Many mining critics, including Randy Hart of Mining Watch Canada, believe the Malartic case signals a shift in the Quebec mining industry. “There is a growing trend toward open-pit mines with longer-term environmental liabilities,” he said.

Malartic’s economy was largely built on local mining operations throughout the past century, but its population peaked at 6,000 in the fifties when three nearby mines closed. Today the town’s residents, now less than 4,000, largely support the billion-dollar Osisko project, which will generate 800 new jobs for the region in its first four years of operation.

According to Ugo Lapoionte, a spokesperson for the Coalition for Better Mining in Quebec, the creation of new jobs could still come with strings attached. “A big company operating a big project in a small town with little economic or social ability to mobilize looks like a third world relationship in this way.”

There has also been local opposition to the project, according to Hart. “A lot of people have had to do some rethinking about their position based on the behaviour of the company,” he said.

Lapointe explained that resistance to the mine generally falls into one of two categories: criticism of the type of operation from an environmental perspective, or criticism of the company and its process of development in the region.

Upon proposal, the dimesions of the mine were 800 metres by 2 kilometres with a depth of 400 metres, according to Action Boreale Abitbi Temiscamingue. Lapointe said the mine would be roughly equivalent to Mont-Royal, while only producing enough gold to fill the volume of one or one and a half Smart cars. Action Boreale Abitbi Temiscamingue has estimated that the mine, operating 24 hours a day and seven days a week, will use 25 million litres of water, 11 tonnes of cyanide, and extract 120,000 tonnes of rock daily.

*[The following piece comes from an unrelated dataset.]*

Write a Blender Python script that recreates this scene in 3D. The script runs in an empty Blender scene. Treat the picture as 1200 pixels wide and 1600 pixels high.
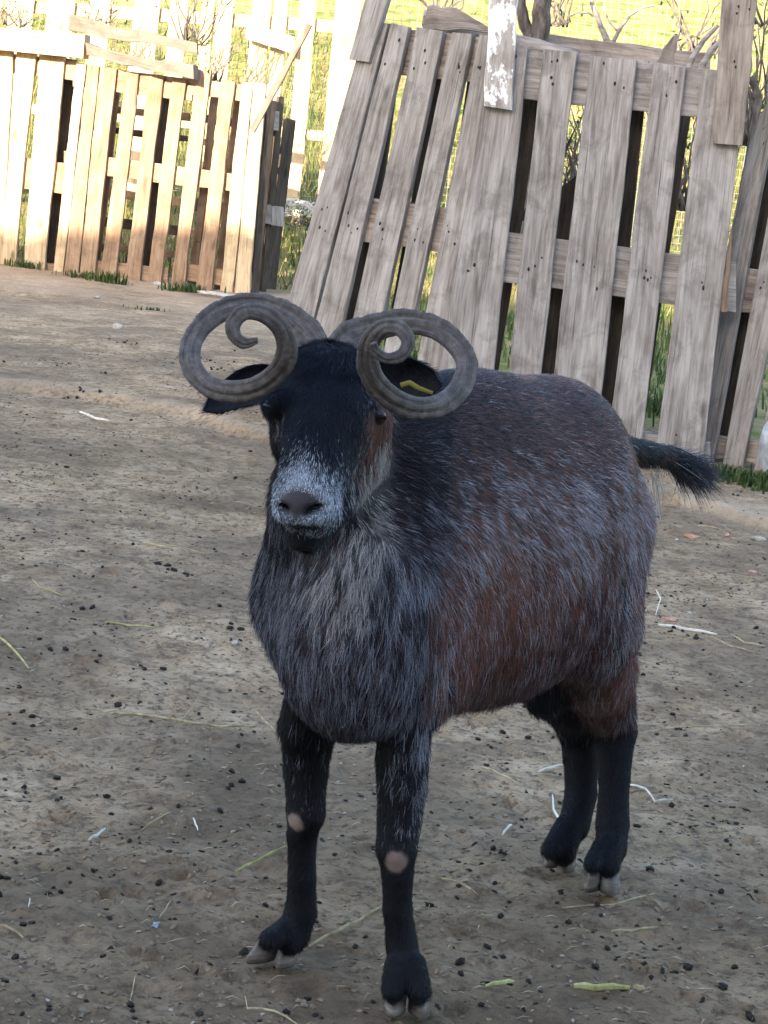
import bpy, bmesh, math, random
import numpy as np
from mathutils import Vector, Matrix, noise
from math import radians, sin, cos, pi

# ------------------------------------------------------------------ camera
S = bpy.context.scene
CAM_H, PITCH, ROLL, FPX = 1.0, 9.8, 6.0, 3400.0
_p, _r = radians(PITCH), radians(ROLL)
CO = np.array([0.0, 0.0, CAM_H])
CF = np.array([0, cos(_p), -sin(_p)])
_R0 = np.array([1.0, 0, 0]); _U0 = np.array([0, sin(_p), cos(_p)])
CR = cos(_r) * _R0 + sin(_r) * _U0
CU = -sin(_r) * _R0 + cos(_r) * _U0
cd = bpy.data.cameras.new('camera'); cam = bpy.data.objects.new('camera', cd); S.collection.objects.link(cam)
cd.sensor_fit = 'VERTICAL'; cd.sensor_height = 36.0; cd.lens = 36.0 * FPX / 1600.0
cd.clip_start = 0.1; cd.clip_end = 2000.0
cam.matrix_world = Matrix(((CR[0], CU[0], -CF[0], 0), (CR[1], CU[1], -CF[1], 0), (CR[2], CU[2], -CF[2], CAM_H), (0, 0, 0, 1)))
cd.dof.use_dof = False
S.camera = cam
S.render.resolution_x, S.render.resolution_y = 768, 1024

# ------------------------------------------------------------------ sky, sun, exposure
SUN_EL, SUN_AZ = radians(17.5), radians(205.0)       # azimuth clockwise from +Y: behind the viewer, to the left
w = bpy.data.worlds.new('World'); S.world = w; w.use_nodes = True
nt = w.node_tree; nt.nodes.clear()
sky = nt.nodes.new('ShaderNodeTexSky'); sky.sky_type = 'NISHITA'; sky.sun_disc = False
sky.sun_elevation = SUN_EL; sky.sun_rotation = SUN_AZ; sky.air_density = 1.0; sky.dust_density = 2.0; sky.ozone_density = 1.0
bg = nt.nodes.new('ShaderNodeBackground'); bg.inputs[1].default_value = 0.12
wo = nt.nodes.new('ShaderNodeOutputWorld')
nt.links.new(sky.outputs[0], bg.inputs[0]); nt.links.new(bg.outputs[0], wo.inputs[0])
sl = bpy.data.lights.new('sun', 'SUN'); sun = bpy.data.objects.new('sun', sl); S.collection.objects.link(sun)
sl.energy = 3.4; sl.angle = radians(0.32); sl.color = (1.0, 0.86, 0.66)
_sd = Vector((sin(SUN_AZ) * cos(SUN_EL), cos(SUN_AZ) * cos(SUN_EL), sin(SUN_EL)))
sun.rotation_euler = _sd.to_track_quat('Z', 'Y').to_euler()
sun.location = (-6, -10, 9)
S.view_settings.view_transform = 'Standard'; S.view_settings.look = 'None'
S.view_settings.exposure = 2.7; S.view_settings.gamma = 1.0

# ------------------------------------------------------------------ helpers
def ray(x, y):
    return CF + CR * (x - 600.0) / FPX + CU * (800.0 - y) / FPX
def atY(x, y, Y):
    d = ray(x, y); return CO + d * (Y / d[1])
def on_plane(x, y, P, n):
    d = ray(x, y); return CO + d * (np.dot(P - CO, n) / np.dot(d, n))
def gnd(x, y, z=0.0):
    d = ray(x, y); return CO + d * ((z - CAM_H) / d[2])

def link(o, parent=None):
    S.collection.objects.link(o)
    if parent is not None: o.parent = parent
    return o
def tag(o, label=None, cat=None, group=None, kind=None):
    if label: o['label'] = label
    if cat: o['category'] = cat
    if group: o['group'] = group
    if kind: o['kind'] = kind
    return o
def mesh_obj(name, verts, faces, mats, parent=None, smooth=False, midx=None):
    me = bpy.data.meshes.new(name)
    me.from_pydata([tuple(map(float, v)) for v in verts], [], [tuple(int(i) for i in f) for f in faces])
    for m in (mats if isinstance(mats, (list, tuple)) else [mats]): me.materials.append(m)
    if smooth: me.polygons.foreach_set('use_smooth', [True] * len(me.polygons))
    if midx is not None: me.polygons.foreach_set('material_index', list(midx))
    me.update()
    return link(bpy.data.objects.new(name, me), parent)
def empty(name, loc=(0, 0, 0)):
    o = bpy.data.objects.new(name, None); o.location = tuple(float(v) for v in loc); o.empty_display_size = 0.05
    return link(o)
def keep(o, root):                                   # parent while meshes stay in world coordinates
    o.parent = root; o.matrix_parent_inverse = Matrix.Translation(-Vector(root.location)); return o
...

However, a meeting in Montreal last Monday saw the expansion of the original plan, with the length of the pit increasing from 2 kilometres to 2.5 kilometres. The expansion would create the need to relocate the highway Route 117, which travels through Malartic – costing an estimated $50 million of taxpayer dollars. Some in the Malartic community have expressed concern that the diversion of the highway would adversely affect business in the town.

While speculating on the land in Malartic, Osisko relocated 200 homes and five public institutions – a process that began before the province’s environmental impact assessment had been completed. Even after the relocation, the nearest Malartic home is only 100 metres from the mine site. Now that mine expansion plans are in the works, the impacts of the mine are likely to change. “As far as I know, they’re not planning to do any more assessments or public consultations,” stated Lapointe.

Osisko has also received criticism for its use of up to a dozen independent lobbyists to get the green light from the Quebec government, including paid members of the Parti Québecois and Parti Libéral Québec. Some members of the community and the Coalition for Better Mining in Quebec have speculated that this political engagement allowed for the company to ignore the necessary environmental assessments.

Although the company plans to begin digging in 2011, it has still not committed to either filling the pit after the 10-year operation is completed nor providing royalties to the town of Malartic to diversify the town’s economy after the company withdraws from the operation in 10 years. During initial public consultations, the company proposed donating up to $4 million dollars to a public fund over the 10-year operation. Their pure profit margin, however, will be in the ballpark of $850 million, and this was estimated when the price of gold was far lower than today’s rate.